The door opened slowly, and Queen Elizabeth II, in all her pearl-wearing, regal reverse-wave-greeting glory, appeared in the doorway.
She prepared to step onto the gangplank to make her descent when suddenly she stopped and turned, swiftly disappearing back into the plane as if remembering she’d forgotten to turn off the light in the Royal Lavatory.
Good thing, too: As she turned and disappeared back into the plane, those retractable truck-mounted stairs? They collapsed. Not all the way down to the truck bed, mind you.
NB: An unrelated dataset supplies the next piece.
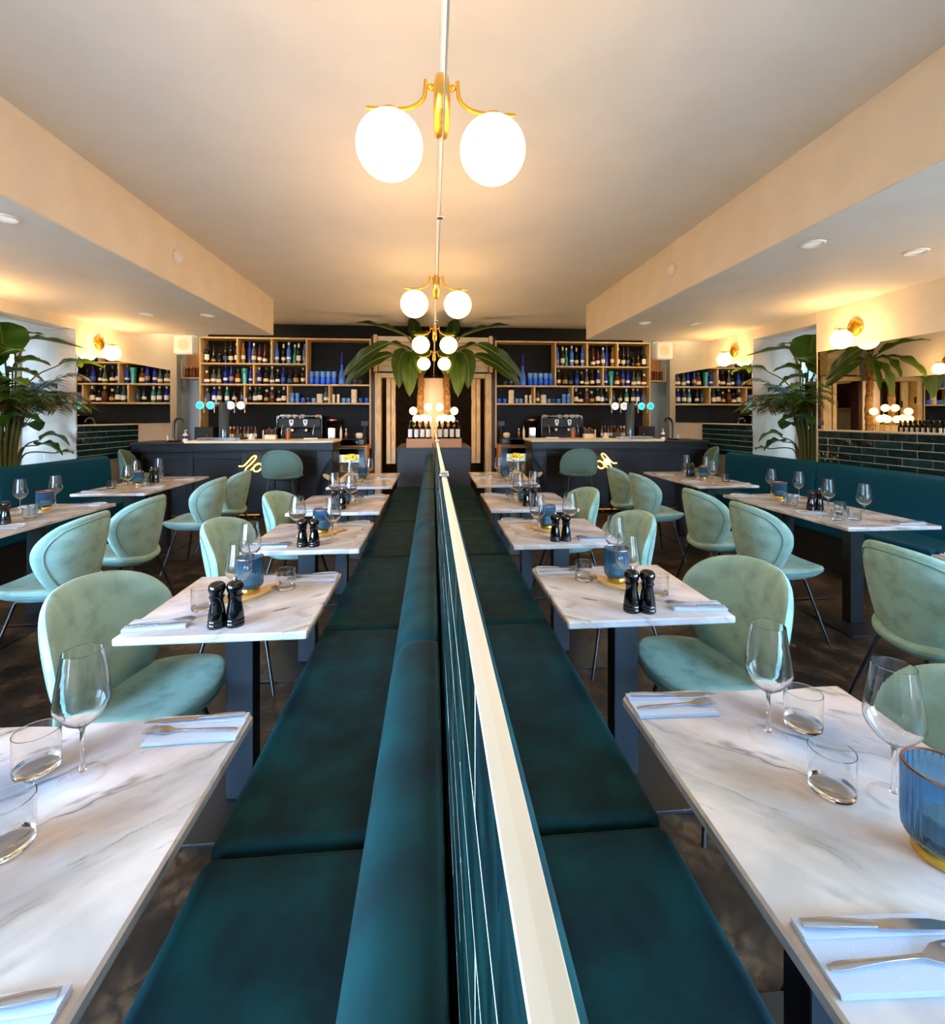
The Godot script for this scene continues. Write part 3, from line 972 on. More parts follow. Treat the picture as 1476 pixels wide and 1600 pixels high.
# ------------------------------------------------------------------ bar
func build_bar() -> void:
	var t := thing("bar_counter", "long dark navy panelled bar counter with a pale wooden top edge", "bar counter", Vector3(0, 0, -7.05))
	part("counter_top", span(-3.46, -1.41, 1.082, 1.118, 0.03, -0.62, 0.006), M.wood_cream, t)
	part("dark_top", span(-4.18, -3.462, 1.062, 1.10, 0.03, -0.62, 0.006), M.black_matt, t)
	part("frieze", span(-4.18, -1.42, 0.975, 1.081, -0.015, -0.58, 0.006), M.bar_navy, t)
	part("moulding", span(-4.18, -1.425, 0.955, 0.978, 0.0, -0.1, 0.006), M.bar_navy, t)
	part("front_panel", span(-4.18, -1.44, 0.0, 0.96, -0.085, -0.58), M.bar_navy, t)
	for x in [-4.1, -3.42, -2.68, -1.98]:
		part("stile", bx(Vector3(x, 0.50, -0.075), Vector3(0.09, 0.90, 0.03), 0.005), M.bar_navy, t)
	for y in [0.10, 0.90]:
		part("rail", bx(Vector3(-2.86, y, -0.078), Vector3(2.6, 0.10, 0.024), 0.005), M.bar_navy, t)
	var pil := part("pilaster", span(-1.66, -1.435, 0.0, 0.957, -0.03, -0.2, 0.006), M.bar_navy, t)
	for k in 6:   # carved diagonal flutes
		var g := MB.new()
		g.tube(curve3(P3([-1.655, 0.40 - 0.055 * k, -0.028, -1.60, 0.60 - 0.055 * k, -0.026, -1.53, 0.75 - 0.055 * k, -0.026, -1.445, 0.86 - 0.055 * k, -0.028]), 5), 0.011, 6)
		part("flute", g.mesh(), M.bar_navy, pil)
	var fo := MB.new()
	fo.tube(P3([-4.15, 0.055, -0.04, -2.45, 0.055, -0.04]), 0.018, 10)
	for x in [-4.0, -3.2, -2.52]:
		fo.tube(P3([x, 0.0, -0.04, x, 0.055, -0.04]), 0.01, 8)
	part("foot_rail", fo.mesh(), M.brass, t)
	# neon word
	var ne := thing("neon_sign", "glowing yellow neon script on the dark bar front, partly behind the stool", "neon sign", Vector3(0, 0, -7.098))
	var tubes := MB.new()
	tubes.tube(curve3(P3([-2.745, 0.752, 0, -2.68, 0.757, 0, -2.61, 0.825, 0, -2.555, 0.885, 0, -2.515, 0.898, 0, -2.512, 0.865, 0, -2.57, 0.79, 0.006, -2.64, 0.725, 0.006, -2.655, 0.685, 0, -2.62, 0.675, 0, -2.565, 0.71, 0, -2.515, 0.765, 0]), 6), 0.0095, 8)
	tubes.tube(curve3(P3([-2.515, 0.765, 0.004, -2.465, 0.785, 0, -2.435, 0.765, 0, -2.44, 0.715, 0, -2.49, 0.675, 0, -2.54, 0.69, 0, -2.535, 0.745, 0, -2.47, 0.79, 0.008, -2.42, 0.765, 0.008, -2.38, 0.775, 0]), 6), 0.0095, 8)
	part("glass_tube", tubes.mesh(), M.neon_glow, ne)
	var st := MB.new()
	for q in [[-2.56, 0.88], [-2.64, 0.69], [-2.45, 0.775]]:
		st.tube(P3([q[0], q[1], -0.012, q[0], q[1], -0.002]), 0.005, 6)
	part("stand_off", st.mesh(), M.chrome, ne)
	omni(ne, Vector3(-2.57, 0.78, 0.06), 0.03, 0.05, Color(1.0, 0.75, 0.35))
	# beer tower
	var bt := thing("beer_tower", "dark beer tap tower with two cyan and two white lit round badges", "beer tap", Vector3(-3.03, 1.118, -7.30))
	part("column", turned([0.085, 0.0, 0.085, 0.012, 0.070, 0.016, 0.070, 0.535, 0.062, 0.545, 0.0, 0.545], 28), M.b_grey, bt)
	var cb := MB.new()
	cb.tube(P3([-0.34, 0.505, -0.02, 0.30, 0.505, -0.02]), 0.022, 10)
	part("cross_bar", cb.mesh(), M.dark_steel, bt)
	for k in 4:
		var x: float = [-0.325, -0.18, 0.10, 0.245][k]
		var rimm := MB.new()
		rimm.lathe(P2([0.0, -0.012, 0.060, -0.012, 0.063, -0.004, 0.062, 0.006, 0.057, 0.008]), 26, Vector3.ZERO, Basis(Vector3(1, 0, 0), PI / 2))
		var md := part("medallion", rimm.mesh(), M.chrome, bt, Vector3(x, 0.505, 0.025))
		var fc := MB.new()
		fc.lathe(P2([0.057, 0.0075, 0.04, 0.0095, 0.0, 0.010]), 26, Vector3.ZERO, Basis(Vector3(1, 0, 0), PI / 2))
		part("lit_face", fc.mesh(), M.tap_cyan_glow if k < 2 else M.tap_white_glow, md)
		var em := MB.new()
		if k % 2 == 0:
			em.lathe(P2([0.020, 0.011, 0.030, 0.011]), 20, Vector3.ZERO, Basis(Vector3(1, 0, 0), PI / 2))
			em.box(Vector3(0, 0, 0.0108), Vector3(0.03, 0.007, 0.0006))
		else:
			em.box(Vector3(0, 0.008, 0.0108), Vector3(0.034, 0.010, 0.0006))
			em.box(Vector3(0.002, -0.010, 0.0108), Vector3(0.018, 0.016, 0.0006))
		part("emblem", em.mesh(), M.b_teal if k < 2 else M.b_clear, md)
		var h := MB.new()
		h.lathe(P2([0.006, 0.0, 0.008, 0.03, 0.012, 0.055, 0.014, 0.075, 0.0, 0.088]), 12, Vector3(x + 0.065, 0.53, 0.0))
		part("tap_handle", h.mesh(), M.white_gloss if k % 2 else M.wood_orange, bt)
		var sp := MB.new()
		sp.tube(P3([x + 0.065, 0.505, 0.0, x + 0.065, 0.49, 0.05, x + 0.065, 0.40, 0.055]), 0.008, 8)
		part("spout", sp.mesh(), M.chrome, bt)
	var dt := thing("drip_tray", "long shiny steel drip tray on the bar under the taps", "tray", Vector3(-3.03, 1.1185, -7.11))
	part("tray", bx(Vector3(0, 0.019, 0), Vector3(0.53, 0.038, 0.16), 0.004), M.steel, dt)
	for k in 7:
		part("slot_bar", bx(Vector3(0, 0.040, -0.066 + 0.022 * k), Vector3(0.49, 0.004, 0.012), 0.001), M.chrome, dt)
	# swan-neck tap
	var fa := thing("bar_faucet", "black swan-neck faucet at the left end of the bar", "faucet", Vector3(-3.66, 1.10, -7.16))
	part("base_plate", bx(Vector3(0.0, 0.012, 0), Vector3(0.14, 0.024, 0.10), 0.006), M.black_gloss, fa)
	var sw := MB.new()
	sw.tube(curve3(P3([0, 0.02, 0, 0, 0.20, 0, 0.012, 0.285, 0, 0.055, 0.335, 0, 0.105, 0.325, 0, 0.128, 0.275, 0]), 6), 0.017, 12)
	part("spout", sw.mesh(), M.black_gloss, fa)
	part("lever", bx(Vector3(-0.085, 0.05, 0), Vector3(0.018, 0.075, 0.018), 0.004), M.white_gloss, fa)
	var so := thing("soap_bottle", "small white and purple pump soap bottle beside the black faucet", "soap bottle", Vector3(-3.50, 1.10, -7.15))
	part("body", turned([0.0, 0.0, 0.034, 0.0, 0.036, 0.01, 0.036, 0.09, 0.028, 0.112, 0.012, 0.118, 0.012, 0.13, 0.0, 0.13], 18), M.white_gloss, so)
	part("label", turned([0.0366, 0.045, 0.0366, 0.088], 18), mat("purple_print", Color(0.20, 0.12, 0.38), 0.5), so)
	var pu := MB.new()
	pu.tube(P3([0, 0.13, 0, 0, 0.165, 0, 0.03, 0.166, 0.012]), 0.006, 8)
	part("pump", pu.mesh(), M.white_matt, so)
	# bottles and tools along the inner edge of the bar
	for k in 9:
		bottle("juice_bottle", ["amber", "yellow", "amber", "golden", "brown", "amber", "golden", "red", "clear"][k] + " syrup bottle, " + nth(k) + " from the left in the row behind the drip tray", Vector3(-3.10 + 0.052 * k, 1.118, -7.56), 6, [M.b_amber, M.b_gold, M.b_amber, M.b_gold, M.b_brown, M.b_amber, M.b_gold, M.b_red, M.b_clear][k], M.label_white, M.white_gloss if k < 3 else M.b_red, "syrup bottles on the bar")
	one("grey_box", bx(Vector3(0, 0.045, 0), Vector3(0.12, 0.09, 0.09), 0.006), M.slate, "small grey box on the bar in front of the syrup bottles", "box", Vector3(-2.87, 1.118, -7.42))
	var cone := thing("squeezer", "small white cone-shaped squeezer on the bar", "squeezer", Vector3(-2.68, 1.118, -7.40))
	part("cone", turned([0.05, 0.0, 0.05, 0.012, 0.026, 0.07, 0.008, 0.09, 0.0, 0.09], 20), M.white_gloss, cone)
	part("dish", turned([0.0, 0.0, 0.058, 0.0, 0.062, 0.012, 0.05, 0.012], 20), M.white_gloss, cone)
	var tb := thing("tool_rack", "low wooden rack with bar tools on the counter, left of the coffee machine", "tool rack", Vector3(-2.42, 1.118, -7.40))
	part("box", bx(Vector3(0.02, 0.035, 0), Vector3(0.16, 0.07, 0.09), 0.004), M.wood_cream, tb)
	part("post", bx(Vector3(-0.085, 0.07, 0.02), Vector3(0.016, 0.14, 0.02), 0.002), M.wood_cream, tb)
	for k in 6:
		var to := MB.new()
		to.tube(P3([-0.04 + 0.024 * k, 0.06, 0, -0.046 + 0.027 * k, 0.13 + 0.016 * (k % 3), 0.005]), 0.004, 6)
		to.ball(Vector3(-0.046 + 0.027 * k, 0.135 + 0.016 * (k % 3), 0.005), 0.011, 8)
		part("tool", to.mesh(), M.chrome if k % 2 else M.copper, tb)
	var cu := thing("shaker_cups", "stack of two steel shaker cups on the bar before the coffee machine", "cups", Vector3(-2.16, 1.118, -7.42))
	part("cup", turned([0.0, 0.0, 0.032, 0.0, 0.043, 0.12, 0.041, 0.12, 0.03, 0.004], 20), M.copper, cu)
	part("upper_cup", turned([0.0, 0.06, 0.034, 0.06, 0.044, 0.17, 0.042, 0.17, 0.03, 0.066], 20), M.steel, cu)
	one("folded_towel", bx(Vector3(0, 0.012, 0), Vector3(0.20, 0.024, 0.09), 0.010), M.white_matt, "white folded towel lying on the right half of the bar", "towel", Vector3(-1.80, 1.118, -7.32), 0.15)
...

Not so dramatic as a full collapse.
But a drop of a good foot or two.
Enough of a drop that even a young, nimble gymnast — let alone a spry octogenarian — would have been hard pressed not to have sustained a fair bit of head and neck trauma tumbling to the tarmac below.
The truck’s crew quickly fixed their error, re-extending the steps and presumably this time remembering to set whatever locking mechanism they’d neglected the first time.
The queen returned to the doorway after a brief absence and resumed her regal wave and dramatic — but considerably less dramatic than it could have been — descent.
She probably thought all those slack jaws among the awaiting dignitaries represented adulation, not horror at what could have been.
And that was the day that Virginia nearly, and with finality, declared its ultimate independence from the British monarchy.